Who are we expecting next? Maybe a devout, conservative, right-wing, republican Jew?!

            “Then, a despised Samaritan came along…”: as soon as Jesus said that, what do you suppose they expected next? “… came along, took his wallet and finished him off. You know the way those people are!” 

~The stories always expose us and invite us come out from behind our theology and into the messy context of the wounded and needy.

You know, the places and the people that we have spent a lifetime trying to avoid. 

● We must never use the gospel as a means of isolating or quarantining ourselves from Samaria, but as a means of demolishing self-imposed limits and engaging the culture with the healing welcome of the Kingdom at their point of need. 

~Stop trying to justify a faith that revels in being right, but ignores human suffering.

            Grace takes no delight in being “right” when being “wrong” has such devastating consequences on others. 

“Who’s right? Who’s wrong? Who’s in? Who’s out?”        

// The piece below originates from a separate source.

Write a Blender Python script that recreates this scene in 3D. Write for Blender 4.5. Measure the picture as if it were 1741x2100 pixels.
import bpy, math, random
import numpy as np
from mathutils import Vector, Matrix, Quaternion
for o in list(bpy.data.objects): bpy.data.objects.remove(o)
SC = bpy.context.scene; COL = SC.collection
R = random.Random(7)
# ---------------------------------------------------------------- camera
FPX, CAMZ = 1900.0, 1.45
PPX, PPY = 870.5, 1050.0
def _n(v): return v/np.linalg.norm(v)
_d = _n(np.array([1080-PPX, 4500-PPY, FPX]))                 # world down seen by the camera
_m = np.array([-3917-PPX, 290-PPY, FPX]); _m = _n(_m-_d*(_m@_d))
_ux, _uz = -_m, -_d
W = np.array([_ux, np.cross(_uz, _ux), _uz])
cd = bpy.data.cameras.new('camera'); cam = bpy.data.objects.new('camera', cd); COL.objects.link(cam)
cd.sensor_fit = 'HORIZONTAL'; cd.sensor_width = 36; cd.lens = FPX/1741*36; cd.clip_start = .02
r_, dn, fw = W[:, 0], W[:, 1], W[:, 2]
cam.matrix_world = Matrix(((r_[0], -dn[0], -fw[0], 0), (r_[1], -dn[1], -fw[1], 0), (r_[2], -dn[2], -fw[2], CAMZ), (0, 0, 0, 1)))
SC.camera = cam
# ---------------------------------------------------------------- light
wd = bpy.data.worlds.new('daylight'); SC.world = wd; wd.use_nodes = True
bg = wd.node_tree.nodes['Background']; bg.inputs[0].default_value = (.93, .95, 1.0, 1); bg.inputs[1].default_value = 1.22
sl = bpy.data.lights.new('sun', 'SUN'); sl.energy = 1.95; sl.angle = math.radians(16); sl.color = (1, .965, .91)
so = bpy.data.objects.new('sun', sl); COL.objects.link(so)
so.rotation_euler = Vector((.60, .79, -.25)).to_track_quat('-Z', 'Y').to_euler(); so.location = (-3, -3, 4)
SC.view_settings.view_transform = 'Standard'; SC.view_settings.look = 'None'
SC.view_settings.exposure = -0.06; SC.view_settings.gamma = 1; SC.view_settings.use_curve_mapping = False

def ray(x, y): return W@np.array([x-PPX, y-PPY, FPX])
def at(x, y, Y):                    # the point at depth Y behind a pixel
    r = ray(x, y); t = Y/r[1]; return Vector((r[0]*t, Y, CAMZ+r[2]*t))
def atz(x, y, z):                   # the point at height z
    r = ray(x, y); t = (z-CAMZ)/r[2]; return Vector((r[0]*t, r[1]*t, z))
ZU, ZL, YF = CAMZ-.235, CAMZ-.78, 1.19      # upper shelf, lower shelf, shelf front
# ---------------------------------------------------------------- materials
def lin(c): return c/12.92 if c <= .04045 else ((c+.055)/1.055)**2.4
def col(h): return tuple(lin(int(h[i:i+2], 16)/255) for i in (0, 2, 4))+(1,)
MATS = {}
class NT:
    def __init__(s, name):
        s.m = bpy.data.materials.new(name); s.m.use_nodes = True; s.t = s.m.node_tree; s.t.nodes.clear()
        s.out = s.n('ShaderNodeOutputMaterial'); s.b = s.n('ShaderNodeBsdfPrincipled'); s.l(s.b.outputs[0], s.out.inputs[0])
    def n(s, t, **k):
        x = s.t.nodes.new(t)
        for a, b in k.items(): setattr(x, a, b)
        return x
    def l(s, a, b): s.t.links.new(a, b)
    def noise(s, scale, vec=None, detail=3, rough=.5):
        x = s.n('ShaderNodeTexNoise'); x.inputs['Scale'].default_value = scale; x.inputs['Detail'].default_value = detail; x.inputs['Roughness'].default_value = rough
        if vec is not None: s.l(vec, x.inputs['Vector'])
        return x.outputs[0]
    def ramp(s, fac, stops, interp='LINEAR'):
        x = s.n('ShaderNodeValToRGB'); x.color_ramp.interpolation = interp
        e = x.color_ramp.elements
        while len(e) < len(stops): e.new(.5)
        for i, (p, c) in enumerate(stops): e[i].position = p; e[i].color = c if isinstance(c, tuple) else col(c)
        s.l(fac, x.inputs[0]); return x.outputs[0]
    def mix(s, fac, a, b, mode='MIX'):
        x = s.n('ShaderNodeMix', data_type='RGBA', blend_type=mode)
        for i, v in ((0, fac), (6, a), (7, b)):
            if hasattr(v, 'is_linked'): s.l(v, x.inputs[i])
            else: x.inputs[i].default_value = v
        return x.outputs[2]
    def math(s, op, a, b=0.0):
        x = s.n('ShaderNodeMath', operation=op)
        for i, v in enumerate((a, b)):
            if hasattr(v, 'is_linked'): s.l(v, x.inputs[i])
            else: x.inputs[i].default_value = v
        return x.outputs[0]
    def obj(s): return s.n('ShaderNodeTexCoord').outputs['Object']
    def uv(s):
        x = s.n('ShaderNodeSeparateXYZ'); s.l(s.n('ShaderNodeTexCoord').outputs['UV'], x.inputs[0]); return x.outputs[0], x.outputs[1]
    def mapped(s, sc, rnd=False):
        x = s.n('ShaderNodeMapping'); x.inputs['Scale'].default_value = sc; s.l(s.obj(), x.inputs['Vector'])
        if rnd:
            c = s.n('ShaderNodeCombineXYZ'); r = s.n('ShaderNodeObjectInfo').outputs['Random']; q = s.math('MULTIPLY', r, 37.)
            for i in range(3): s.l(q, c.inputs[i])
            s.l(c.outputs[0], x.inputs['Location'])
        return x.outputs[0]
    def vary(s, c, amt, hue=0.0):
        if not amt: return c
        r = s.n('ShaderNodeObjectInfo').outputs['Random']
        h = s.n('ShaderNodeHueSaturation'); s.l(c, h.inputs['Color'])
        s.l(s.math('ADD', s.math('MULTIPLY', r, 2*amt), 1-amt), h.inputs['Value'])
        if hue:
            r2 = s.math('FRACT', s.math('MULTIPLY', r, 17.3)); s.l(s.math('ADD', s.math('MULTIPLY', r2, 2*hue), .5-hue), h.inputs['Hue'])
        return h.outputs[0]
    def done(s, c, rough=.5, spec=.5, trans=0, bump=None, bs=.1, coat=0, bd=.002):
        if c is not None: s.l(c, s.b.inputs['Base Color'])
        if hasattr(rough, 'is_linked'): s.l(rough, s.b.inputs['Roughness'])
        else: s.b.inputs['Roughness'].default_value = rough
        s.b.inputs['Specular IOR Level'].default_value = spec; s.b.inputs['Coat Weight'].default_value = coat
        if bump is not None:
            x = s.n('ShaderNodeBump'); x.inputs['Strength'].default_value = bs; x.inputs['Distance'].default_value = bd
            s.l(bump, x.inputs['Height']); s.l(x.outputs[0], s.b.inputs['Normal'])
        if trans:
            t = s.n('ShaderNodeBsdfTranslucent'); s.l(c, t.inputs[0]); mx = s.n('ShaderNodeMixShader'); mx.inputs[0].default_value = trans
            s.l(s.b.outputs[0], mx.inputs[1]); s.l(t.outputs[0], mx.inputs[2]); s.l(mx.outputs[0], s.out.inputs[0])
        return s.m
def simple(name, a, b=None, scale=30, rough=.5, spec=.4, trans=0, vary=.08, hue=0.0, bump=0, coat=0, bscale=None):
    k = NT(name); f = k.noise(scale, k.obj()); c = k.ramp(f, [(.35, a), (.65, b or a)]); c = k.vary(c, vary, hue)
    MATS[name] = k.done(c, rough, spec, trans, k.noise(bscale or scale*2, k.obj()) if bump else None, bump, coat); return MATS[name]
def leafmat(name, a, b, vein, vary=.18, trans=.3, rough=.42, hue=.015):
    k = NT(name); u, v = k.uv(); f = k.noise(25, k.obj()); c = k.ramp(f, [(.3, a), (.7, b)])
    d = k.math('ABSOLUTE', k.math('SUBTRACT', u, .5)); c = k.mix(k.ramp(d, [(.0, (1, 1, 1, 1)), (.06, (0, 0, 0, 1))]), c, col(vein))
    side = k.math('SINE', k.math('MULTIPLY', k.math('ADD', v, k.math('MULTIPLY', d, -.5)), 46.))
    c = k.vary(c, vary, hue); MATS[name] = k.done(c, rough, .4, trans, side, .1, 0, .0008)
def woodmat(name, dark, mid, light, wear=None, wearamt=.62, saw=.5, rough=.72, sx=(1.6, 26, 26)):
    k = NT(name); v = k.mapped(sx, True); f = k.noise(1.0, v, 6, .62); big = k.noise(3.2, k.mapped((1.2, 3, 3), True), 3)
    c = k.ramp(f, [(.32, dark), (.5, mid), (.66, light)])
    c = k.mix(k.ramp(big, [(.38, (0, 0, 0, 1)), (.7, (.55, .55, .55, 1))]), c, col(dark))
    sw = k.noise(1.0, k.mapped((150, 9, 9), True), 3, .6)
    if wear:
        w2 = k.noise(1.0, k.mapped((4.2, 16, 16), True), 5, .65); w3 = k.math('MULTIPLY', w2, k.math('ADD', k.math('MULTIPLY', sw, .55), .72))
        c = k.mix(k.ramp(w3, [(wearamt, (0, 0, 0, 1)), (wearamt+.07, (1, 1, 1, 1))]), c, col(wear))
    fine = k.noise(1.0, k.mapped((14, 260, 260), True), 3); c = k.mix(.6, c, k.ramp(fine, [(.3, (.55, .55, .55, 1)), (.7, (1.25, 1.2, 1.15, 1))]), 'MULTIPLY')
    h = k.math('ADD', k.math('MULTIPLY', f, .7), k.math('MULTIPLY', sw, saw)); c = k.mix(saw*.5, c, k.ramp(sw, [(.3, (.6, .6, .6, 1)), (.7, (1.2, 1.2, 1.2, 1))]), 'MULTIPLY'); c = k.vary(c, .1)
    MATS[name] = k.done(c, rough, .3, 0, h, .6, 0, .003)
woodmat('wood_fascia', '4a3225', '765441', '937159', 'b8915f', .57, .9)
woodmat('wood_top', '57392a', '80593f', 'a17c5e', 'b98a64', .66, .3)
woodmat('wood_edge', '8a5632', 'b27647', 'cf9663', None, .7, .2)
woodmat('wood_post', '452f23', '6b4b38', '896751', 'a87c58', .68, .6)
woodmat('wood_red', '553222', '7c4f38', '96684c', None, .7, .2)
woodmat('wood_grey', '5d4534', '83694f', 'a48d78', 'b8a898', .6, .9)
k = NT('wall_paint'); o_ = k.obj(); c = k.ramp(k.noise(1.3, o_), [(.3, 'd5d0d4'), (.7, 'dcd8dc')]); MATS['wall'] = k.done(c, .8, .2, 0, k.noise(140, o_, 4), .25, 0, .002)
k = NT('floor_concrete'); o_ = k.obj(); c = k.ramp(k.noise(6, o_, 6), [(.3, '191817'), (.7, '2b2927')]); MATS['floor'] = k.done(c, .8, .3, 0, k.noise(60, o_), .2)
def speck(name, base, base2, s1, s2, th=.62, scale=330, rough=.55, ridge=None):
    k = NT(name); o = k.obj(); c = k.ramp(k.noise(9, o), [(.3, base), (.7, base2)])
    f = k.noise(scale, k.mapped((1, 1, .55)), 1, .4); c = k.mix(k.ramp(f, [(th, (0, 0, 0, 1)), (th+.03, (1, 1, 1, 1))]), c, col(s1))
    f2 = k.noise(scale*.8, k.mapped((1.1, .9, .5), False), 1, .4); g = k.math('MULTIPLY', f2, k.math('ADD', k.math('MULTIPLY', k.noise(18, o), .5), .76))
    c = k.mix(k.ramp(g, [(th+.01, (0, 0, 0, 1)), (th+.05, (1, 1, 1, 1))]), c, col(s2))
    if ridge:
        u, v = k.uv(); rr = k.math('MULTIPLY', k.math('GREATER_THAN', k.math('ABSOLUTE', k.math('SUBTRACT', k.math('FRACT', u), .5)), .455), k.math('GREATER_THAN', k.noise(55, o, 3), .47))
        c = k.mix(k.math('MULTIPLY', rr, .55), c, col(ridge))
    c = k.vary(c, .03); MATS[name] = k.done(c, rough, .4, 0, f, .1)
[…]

All of those neat little ways that religion often categorizes people and moves them to the margins in the process. Our systematic ways lumping everyone into their proper categories and ensuring that they find their proper places because that helps us know how to respond in any given circumstance… Such an approach is dramatically inconsistent with the radical welcome of the Kingdom. 

● Jesus’ story confronts our misguided conclusions that assume eternal life is about “accuracy”; who’s “right” and who’s “wrong”.

Right and wrong can never be divorced from their impact on divine/human relationships, and… Right answers and right conclusions never guarantee a right response or that we are living the right life or becoming the right kind of people. 

~Right beliefs often provide the best cover for an un-transformed heart.

            You see, in Samaria, you can’t hide behind your beliefs, because it’s there that your beliefs are exposed; they are either authenticated or proven to be fraudulent.

            We all realize that our faith doesn’t really consist of the things we profess to believe, but the action and the lifestyle that our faith produces. 

~Jesus would never offer us a way of life which allowed us to “keep the rules” but “ignore our hearts”.

            Jesus wasn’t breaking the Law, just the rules! The Law was good, the rules were human interpretations often skewed by a particular bias. Maybe sometimes you have the “break the rules” in order to “keep the Law”? 

~Compassionate service always trumps a good argument!

            Compassion is always disarming and able to penetrate the most hardened of hearts because it doesn’t demand a response from the one being served… not even “thank you” (notice the Samaritan didn’t say he would be back to collect?) 

● Only love will motivate us beyond the comfortable confines of our doctrine and move us toward the compassionate service which defines “eternal life”.